Özgürlük çok uzakta değil,
Hemen senin arkanda…
Sen gerçek olduğunda kapı açılır.
Ama öyle bir yalancısın, öyle sahtekârsın, öyle bir ikiyüzlüsün ve öyle derinden sahtesin ki özgürlüğün çok uzakta olduğunu düşünüyorsun…
Gerçek bir insan kendisini mutlu eden şeylerle hareket etme cesaretini gösterir…
Eğer fakir kalırsa, fakir kalır, bu konuda bir şikâyeti yoktur, bir garezi yoktur…
“Ben kendi mutluluk yolumu seçtim. Zenginim, çünkü mutluyum” der.
(OSHO)
Her türlü imkânsızlığın içinde, bu toplumda, bu ülkede, özgür olmayı, özgürlüğünü yaşamayı başarmış birisi olarak bunları yazıyorum.
Osho’nun yukarıdaki sözleriyle de; hayatta herkesin olmak istediği sosyal, ekonomik ve kültürel güce-imkânlara sahip olupta, “ben özgür değilim” diyenlere seslenirim.
Öyleyse özgürlük; imkânsızlıklarla belki geçici bir süre için kısıtlansa da, asıl özgürlük zihnimizde, kalbimizde, ruhumuzda…
Bedel ödemeyi peşinen kabul eden kimse özgürdür…
Özgürlük, mutluluktur. Yani; neşe, doyum, huzur, tatmin, eğlence, oyun, sağlık, vecd hali, coşkudan kanatlanma, şefkat, cömertlik, dostluk, yaratıcılık, ümit, gibi duyguları yaşayamıyorsan yaşatamıyorsan özgür sayılmazsın…
İnsanın kendi kararlarını kendi istemine ve düşüncesine göre belirleyebilmesi, kendi seçimlerini kendi iradesiyle yapabilmesi özgürlüktür.
Özgürlük bir hak olsa da, bütün haklar özgürlük değildir.
Hak; özgürlüğün usulü, güvencesi, gerçekleşme aracıdır.
Özgürlük; bütün hakların ortak kökenidir. İnsanın öncelikle kendisinden memnun olmasıyla elde ettiği bir duygudur.
İnsanın gerçekleştirebildiği kadarıyla benliğini dış dünyasıyla birlikte kendi ruhsal dünyasına kabul ettirmesidir. Yani; kişisel bütünlüğü sağlamaktır.
Duygular; ruh dünyamızda köken alırken, bir sürü yanlış öğrenilmişliklerin azizliğiyle insanı kısır ve basit nitelemelerin iğretiliği içinde kendi içlerine hapsederler…
Duyguların içine tutsak olmak, özgürlüğü kumdan kalelere sokmak demektir.

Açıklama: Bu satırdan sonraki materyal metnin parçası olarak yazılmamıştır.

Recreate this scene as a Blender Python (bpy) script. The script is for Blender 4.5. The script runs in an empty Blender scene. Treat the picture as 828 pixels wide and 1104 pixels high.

Asıl olan; duyguları yaşandığı zaman süresi içinde değil, gelecekte ve daha henüz yaşamadığı fakat yaşayacağı tüm zamanlar içinde kendi yararına (nabzını ikiyüzlere çıkarmadan ) kullanma becerisi göstermektir.
Siyasi ve ideolojik düşünce kalıplarından kurtulmaktır.
Ruhsal tekâmülü tatmadan da özgür olamayız…
Bilgelik; özgürlük yolculuğunda varılacak en önemli hedeftir.
Kurallar ve yasalar doğrultusunda bir şeyler yapmak zorunda kalındığında bunu dayatmayla zorlamayla yapmak değil, doğal olarak yapıp, zevk alarak gerçekleştirebilmekte özgürlüktür.
Akılla duyguyu dengelemek,
Alternatifler- tercihler yapabilme hakkına sahip çıkmak,
Huzurlu ve mutlu yaşamayı becerebilmek,
El âlem için maske takıp gezmemek,
Önce kendine sonra yakınlarına karşı dürüst açık ve samimi olabilmek,
Yani; “ya olduğun gibi, ya da göründüğün gibi olmak” özgürlüktür, mutluluktur.